Pick of the Week Book-it Repertory Theatre should take more chances, like it did adapting Olympia novelist Jim Lynch’s Border Songs. While there’s an inherently juicy narrative about guards patrolling the Washington–British Columbia border for drug smugglers, illegal immigrants, and terrorists, that’s not what this story is about, and certainly not why we care. We’re in it for Brandon Vanderkool. Played by Patrick Allcorn, Brandon is a 6’8, dyslexic, bird-loving Border Patrol agent who’s as quirky as a Miranda July film. You’re expected to write off Brandon as a nitwit—but there’s something special about this gentle giant. Are all border guards this misunderstood? Closes Oct 9.

Rolling in the hay’ With a few more dance routines, Washington Ensemble Theatre’s MilkMilk Lemonade could be It Gets Better: The Musical. Inside the barn on a lonely chicken farm, two fifth grade boys play house. Like adults. They don’t really know what sex or sexuality is yet—life’s truths are simpler at this age. Like: Effeminate little Emory will get beat up if he sings show tunes at school. Pyromaniac bully Elliot can’t tell anyone he likes Emory. And someday Emory’s best friend Linda—a talking chicken—might end up on his dinner plate. Despite learning early on that life is f’n hard, this lovable cast of misfits, led by adorable grown-up Tim Smith-Stewart as Emory, empowers us to hold our heads high during a choreographed ribbon dance. Closes Oct 10.

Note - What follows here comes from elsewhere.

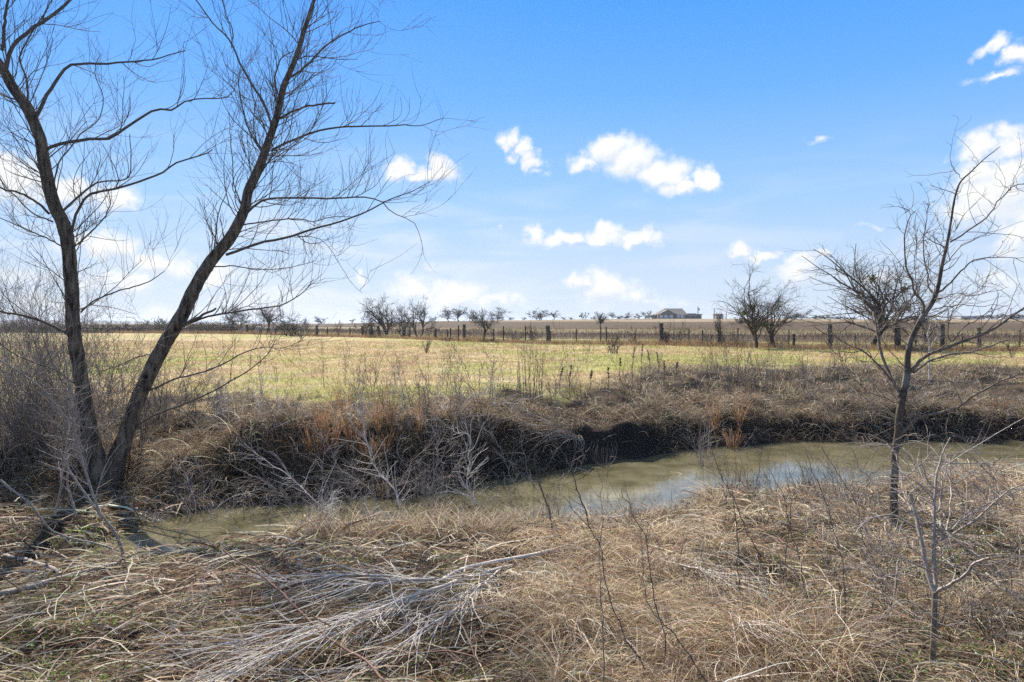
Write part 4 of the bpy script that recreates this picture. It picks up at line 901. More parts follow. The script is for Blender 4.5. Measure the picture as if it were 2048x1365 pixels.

Ballet’s “It Boy” Now I know why Christopher Wheeldon is one of the most in-demand choreographers in modern ballet. On opening night of Pacific Northwest Ballet’s All Wheeldon program, I left enamored by two completely different performances: the spare and tender “After the Rain pas de deux” by Maria Chapman and Karel Cruz, and a gleeful one-act comedy ballet that goes behind the scenes of a dance rehearsal. Wheeldon understands both nuance and parody, creating kooky prima ballerinas (Laura Gilbreath) and lasting images. I likely won’t forget Chapman, bent over backwards and frozen in place, carried across the stage like a prop by a bare-chested Cruz. Closes Oct 2.